How Will My Kid Ever Learn to Do Things?

by Amanda Diekman

“How do I get my kid to…?” “If I don’t make my kid do this, how will they ever learn?”

I totally get how anxiety-producing it can be to step onto the low demand path. It might be easy enough to let go of a few things, but then there are others that make your palms sweat, that wake you in the night worrying. These are the desperate questions that clients share in coaching sessions, or in question boxes on Instagram. “How do I get my kid to brush their teeth, to go to school, to listen to my husband, to learn to read, to take their meds, to take a deep breath?”

And then the fears, those belly-hollowing concerns that eat us alive. We all want our kids to thrive, to be happy. We want the best for them.

So we ask: “If I let this go now, how will they ever learn? If I don’t make them, they won’t ever do it. Are you saying they’ll never do this thing– and I’m supposed to be OK with that?”

But then we are smacked with the reality that we literally can’t force them to do much of anything. We can’t pry their mouth open and shove the tooth brush in (though maybe we’ve tried, in more desperate moments). We cannot make them fall to sleep. We have tried subtle forms of forcing — rewards and punishments, and we’ve tried less subtle ways (carrying them into school in a bear hug). And we are here because that didn’t work. For us or for them.

If we’re honest with ourselves, I think we can also remember how it felt to be a kid in an adults’ world, where we are forced to do things that others imagine are best for us, without considering how hard or painful it might be for us. Sure, maybe it all worked out. Or we learned an important lesson. But can we remember how it felt? To have our needs and concerns minimized and disrespected and shamed and belittled?

 

Can I tell you a story?

My middle son is 8.5 years old. He has not had any formal education since he was 4, and that was a loose play-based partial day preschool. Kindergarten age came and went, and I rationalized that he was in burnout so I could not expect him to learn to read under those circumstances. We came out of burnout, and he went through 1st grade without knowing his letters or any letter sounds. He moved into 2nd grade, zero interest in learning phonics with me. No app-based learning games on his ipad. No.

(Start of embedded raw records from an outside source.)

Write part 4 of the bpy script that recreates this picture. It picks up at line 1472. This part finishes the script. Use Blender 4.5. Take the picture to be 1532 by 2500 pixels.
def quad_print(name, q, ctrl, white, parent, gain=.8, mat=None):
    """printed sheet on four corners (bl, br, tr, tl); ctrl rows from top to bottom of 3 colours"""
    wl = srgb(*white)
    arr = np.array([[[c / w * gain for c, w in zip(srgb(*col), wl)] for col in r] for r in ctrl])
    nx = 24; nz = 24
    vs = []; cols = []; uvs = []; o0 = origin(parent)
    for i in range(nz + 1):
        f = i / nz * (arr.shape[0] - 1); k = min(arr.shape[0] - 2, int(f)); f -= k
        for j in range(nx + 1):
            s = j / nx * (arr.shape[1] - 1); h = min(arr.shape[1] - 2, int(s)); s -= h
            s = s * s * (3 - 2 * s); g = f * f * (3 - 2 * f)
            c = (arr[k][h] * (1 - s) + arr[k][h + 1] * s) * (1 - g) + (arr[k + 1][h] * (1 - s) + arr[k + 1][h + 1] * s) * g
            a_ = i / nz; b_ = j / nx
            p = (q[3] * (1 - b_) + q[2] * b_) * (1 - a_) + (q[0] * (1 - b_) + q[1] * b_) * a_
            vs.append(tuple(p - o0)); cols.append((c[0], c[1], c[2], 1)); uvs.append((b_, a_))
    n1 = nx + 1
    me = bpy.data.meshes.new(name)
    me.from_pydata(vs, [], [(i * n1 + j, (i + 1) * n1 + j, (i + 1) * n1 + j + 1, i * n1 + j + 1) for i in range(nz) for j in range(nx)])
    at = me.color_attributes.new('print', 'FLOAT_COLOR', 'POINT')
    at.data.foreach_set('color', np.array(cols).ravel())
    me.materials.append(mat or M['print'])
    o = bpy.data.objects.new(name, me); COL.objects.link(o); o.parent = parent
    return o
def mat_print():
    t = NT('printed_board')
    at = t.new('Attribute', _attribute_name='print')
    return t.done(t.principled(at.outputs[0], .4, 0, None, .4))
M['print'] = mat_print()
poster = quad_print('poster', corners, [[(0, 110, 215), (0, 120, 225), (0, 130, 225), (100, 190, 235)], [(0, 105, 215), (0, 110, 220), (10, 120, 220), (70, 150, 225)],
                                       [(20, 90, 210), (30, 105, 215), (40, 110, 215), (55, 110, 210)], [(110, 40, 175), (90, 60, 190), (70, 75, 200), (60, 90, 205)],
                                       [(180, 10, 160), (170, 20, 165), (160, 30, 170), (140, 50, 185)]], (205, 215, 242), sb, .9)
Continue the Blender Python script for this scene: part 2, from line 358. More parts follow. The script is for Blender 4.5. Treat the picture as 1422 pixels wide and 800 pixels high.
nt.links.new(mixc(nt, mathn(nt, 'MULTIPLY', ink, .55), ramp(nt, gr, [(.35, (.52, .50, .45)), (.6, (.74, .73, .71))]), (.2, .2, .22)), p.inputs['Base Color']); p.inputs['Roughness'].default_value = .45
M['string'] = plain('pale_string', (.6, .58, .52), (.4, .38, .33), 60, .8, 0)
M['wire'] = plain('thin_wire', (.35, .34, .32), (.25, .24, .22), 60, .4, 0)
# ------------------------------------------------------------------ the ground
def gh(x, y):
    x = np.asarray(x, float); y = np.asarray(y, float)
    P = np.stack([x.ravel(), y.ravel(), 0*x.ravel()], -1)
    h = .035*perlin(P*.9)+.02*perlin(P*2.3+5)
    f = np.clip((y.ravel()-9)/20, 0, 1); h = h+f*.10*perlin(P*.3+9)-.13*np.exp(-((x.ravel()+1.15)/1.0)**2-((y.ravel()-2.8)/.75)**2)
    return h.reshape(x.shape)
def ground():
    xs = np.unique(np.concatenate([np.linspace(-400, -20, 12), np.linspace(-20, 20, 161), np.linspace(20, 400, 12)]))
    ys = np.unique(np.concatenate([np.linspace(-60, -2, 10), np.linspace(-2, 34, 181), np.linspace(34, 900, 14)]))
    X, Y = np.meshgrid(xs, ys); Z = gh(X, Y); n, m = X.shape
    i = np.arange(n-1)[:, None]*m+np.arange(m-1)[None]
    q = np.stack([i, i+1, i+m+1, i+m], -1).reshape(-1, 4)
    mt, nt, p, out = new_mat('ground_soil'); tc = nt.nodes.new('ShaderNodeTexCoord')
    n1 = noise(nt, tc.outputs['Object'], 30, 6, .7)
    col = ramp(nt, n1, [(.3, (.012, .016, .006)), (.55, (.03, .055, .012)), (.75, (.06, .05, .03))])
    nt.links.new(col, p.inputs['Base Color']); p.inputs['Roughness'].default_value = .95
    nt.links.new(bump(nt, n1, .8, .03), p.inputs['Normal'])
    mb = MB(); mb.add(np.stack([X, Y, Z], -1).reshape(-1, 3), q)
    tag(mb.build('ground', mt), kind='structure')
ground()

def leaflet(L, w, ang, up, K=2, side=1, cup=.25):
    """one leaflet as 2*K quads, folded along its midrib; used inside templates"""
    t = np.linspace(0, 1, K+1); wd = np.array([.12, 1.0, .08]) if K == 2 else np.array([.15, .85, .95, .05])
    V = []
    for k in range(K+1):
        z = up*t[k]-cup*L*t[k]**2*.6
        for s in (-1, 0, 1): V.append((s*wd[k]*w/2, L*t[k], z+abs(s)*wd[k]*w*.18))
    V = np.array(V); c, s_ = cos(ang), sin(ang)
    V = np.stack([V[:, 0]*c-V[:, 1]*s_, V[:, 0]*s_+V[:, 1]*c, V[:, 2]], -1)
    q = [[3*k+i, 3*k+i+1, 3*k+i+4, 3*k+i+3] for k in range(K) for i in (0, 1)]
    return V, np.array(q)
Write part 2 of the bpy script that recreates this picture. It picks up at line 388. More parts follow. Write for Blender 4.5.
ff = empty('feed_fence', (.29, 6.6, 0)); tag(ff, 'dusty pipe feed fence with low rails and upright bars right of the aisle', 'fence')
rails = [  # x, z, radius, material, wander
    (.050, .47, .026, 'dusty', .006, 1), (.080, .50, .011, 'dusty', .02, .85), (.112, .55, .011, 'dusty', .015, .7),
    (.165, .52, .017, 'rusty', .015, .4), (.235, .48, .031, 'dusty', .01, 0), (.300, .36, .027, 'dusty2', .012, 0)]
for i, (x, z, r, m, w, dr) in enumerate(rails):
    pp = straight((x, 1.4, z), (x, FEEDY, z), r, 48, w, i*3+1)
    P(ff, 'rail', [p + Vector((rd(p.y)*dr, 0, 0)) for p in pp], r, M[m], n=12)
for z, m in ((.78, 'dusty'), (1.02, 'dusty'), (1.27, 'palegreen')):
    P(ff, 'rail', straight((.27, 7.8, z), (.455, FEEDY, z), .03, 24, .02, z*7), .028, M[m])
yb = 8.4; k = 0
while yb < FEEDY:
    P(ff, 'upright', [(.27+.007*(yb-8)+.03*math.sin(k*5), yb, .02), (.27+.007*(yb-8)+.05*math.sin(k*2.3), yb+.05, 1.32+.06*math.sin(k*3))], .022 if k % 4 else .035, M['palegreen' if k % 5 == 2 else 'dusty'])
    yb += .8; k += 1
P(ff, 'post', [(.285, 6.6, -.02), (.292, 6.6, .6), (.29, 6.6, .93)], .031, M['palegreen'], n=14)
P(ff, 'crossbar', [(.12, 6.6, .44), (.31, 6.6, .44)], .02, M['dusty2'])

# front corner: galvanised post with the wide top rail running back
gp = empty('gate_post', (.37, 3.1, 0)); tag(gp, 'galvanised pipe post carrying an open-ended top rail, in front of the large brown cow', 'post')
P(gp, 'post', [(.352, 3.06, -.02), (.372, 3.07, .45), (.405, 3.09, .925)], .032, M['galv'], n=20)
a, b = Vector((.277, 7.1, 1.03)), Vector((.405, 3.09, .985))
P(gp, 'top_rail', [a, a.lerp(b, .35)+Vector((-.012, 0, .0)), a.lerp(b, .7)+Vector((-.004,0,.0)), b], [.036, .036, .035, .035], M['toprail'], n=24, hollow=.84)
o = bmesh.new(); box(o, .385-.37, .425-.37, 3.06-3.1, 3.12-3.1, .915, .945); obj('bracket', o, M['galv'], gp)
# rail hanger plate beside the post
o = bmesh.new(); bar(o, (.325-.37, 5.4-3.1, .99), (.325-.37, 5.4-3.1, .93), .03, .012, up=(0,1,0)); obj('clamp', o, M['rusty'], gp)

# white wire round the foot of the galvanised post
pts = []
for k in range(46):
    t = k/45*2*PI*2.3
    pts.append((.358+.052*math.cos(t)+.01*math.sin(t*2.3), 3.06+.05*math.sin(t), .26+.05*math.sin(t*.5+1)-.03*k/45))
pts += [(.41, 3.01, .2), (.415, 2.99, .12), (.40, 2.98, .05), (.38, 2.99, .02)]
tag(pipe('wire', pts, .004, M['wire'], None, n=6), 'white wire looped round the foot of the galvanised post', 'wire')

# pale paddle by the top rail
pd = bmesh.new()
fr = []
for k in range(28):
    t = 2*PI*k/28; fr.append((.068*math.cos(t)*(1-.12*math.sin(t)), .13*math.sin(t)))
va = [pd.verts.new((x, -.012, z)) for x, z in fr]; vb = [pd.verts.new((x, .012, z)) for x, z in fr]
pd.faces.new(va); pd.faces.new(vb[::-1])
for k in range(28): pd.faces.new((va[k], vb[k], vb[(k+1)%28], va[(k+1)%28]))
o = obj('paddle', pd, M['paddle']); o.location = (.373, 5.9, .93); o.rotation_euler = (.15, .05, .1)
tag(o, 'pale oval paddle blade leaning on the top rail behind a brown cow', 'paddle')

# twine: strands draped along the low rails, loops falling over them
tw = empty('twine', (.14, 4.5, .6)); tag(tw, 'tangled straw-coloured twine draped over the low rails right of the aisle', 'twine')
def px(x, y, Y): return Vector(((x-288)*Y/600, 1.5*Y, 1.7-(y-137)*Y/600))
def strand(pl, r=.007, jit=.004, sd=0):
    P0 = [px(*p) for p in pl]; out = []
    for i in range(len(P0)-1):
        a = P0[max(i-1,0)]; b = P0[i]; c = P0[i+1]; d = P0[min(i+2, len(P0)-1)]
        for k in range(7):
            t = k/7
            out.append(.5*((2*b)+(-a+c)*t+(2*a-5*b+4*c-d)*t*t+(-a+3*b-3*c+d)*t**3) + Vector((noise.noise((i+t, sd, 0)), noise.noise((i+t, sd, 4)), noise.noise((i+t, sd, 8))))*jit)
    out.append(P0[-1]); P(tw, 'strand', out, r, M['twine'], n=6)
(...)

People began to worry and question, and the voices in my head roared their fears. I think we do this half-terrified all the time. I had glimmers that he was learning, but he was not open to talking about it, sharing it, or being celebrated. Today, I came into his room and he had typed a complete sentence: “I love Joe Mama” to troll other players in Roblox. Every word spelled correctly.

I played it cool because I know my kid. He doesn’t like it when I go overboard. I watched as he typed it again, slow, careful, persistent trolling. He giggled under his breath the whole time. Do I tell you this story to say that all kids always teach themselves to read on their own? Or to say “See? Don’t worry so much!” to add more shame to your worry-pile? No, no, no, dear one.

I tell you this because I literally didn’t know what it looked like to trust kids who teach themselves everything, kids who you cannot force to do anything. I didn’t know any stories of things working out OK without adults stepping in and forcing the issue. I cannot predict your future. I do not know if your kid will ever do this thing that you are so longing for them to do. I do know that my child has taught himself to read and write on Roblox.

I know that he says “please” and “thank you” and “I love you” and “when you have a chance” and “I’m sorry,” when he can, even though I have never insisted on any of these things. 

I know that his timeline is not like I expected. That I have released my plans and dreams for him over and over. There is grief, and loss, and pain. But my friends there is such joy. My heart cannot contain it. “I love Joe Mama.”